Voici quelles leçons Pierre Monatte tirait, en juin 1906, un mois et demi après la fin de la grève des mineurs :

« On a vu les journaux dreyfusards d’autrefois (...) les plus acharnés à jeter, sans l’ombre d’une preuve, les pires calomnies sur des militants révolutionnaires. (...) Ils savaient à peu près aussi bien que leur ministre que les hommes qu’ils insultaient étaient innocents des accusations portées contre eux. Mais ne fallait-il pas donner une fin à la grève des mineurs ; ne fallait-il pas gêner le mouvement des huit heures en arrêtant Griffuelhes et Lévy [dirigeants de la CGT] et en jetant la suspicion sur cet admirable essai de la généralisation de la lutte ouvrière ; ne fallait-il pas enfin préparer de belles élections ? M. Clemenceau, par le moyen de son complot, aura montré à la classe ouvrière que la classe capitaliste, quel que soit son gouvernement, n’hésitera devant aucune saleté ni aucun crime pour entraver ses mouvements d’émancipation. (...)

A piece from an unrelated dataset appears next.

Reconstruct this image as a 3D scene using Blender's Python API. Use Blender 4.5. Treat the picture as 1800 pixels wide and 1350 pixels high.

Je suis guéri de toute illusion sur les « exceptions » du monde politique. M. Clemenceau n’était-il pas, aux yeux de bien des camarades, une de ces « exceptions » ? (...). La classe ouvrière sait qu’elle n’a à compter que sur elle-même et que, parmi ses ennemis, il n’en est peut-être pas de pires que des bons ministres radicaux et socialistes” et les journalistes de mêmes couleurs. »

De la grève des mineurs de Courrières de 1906 à aujourd’hui, bien des luttes de la classe ouvrière ont confirmé les conclusions tirées par Monatte.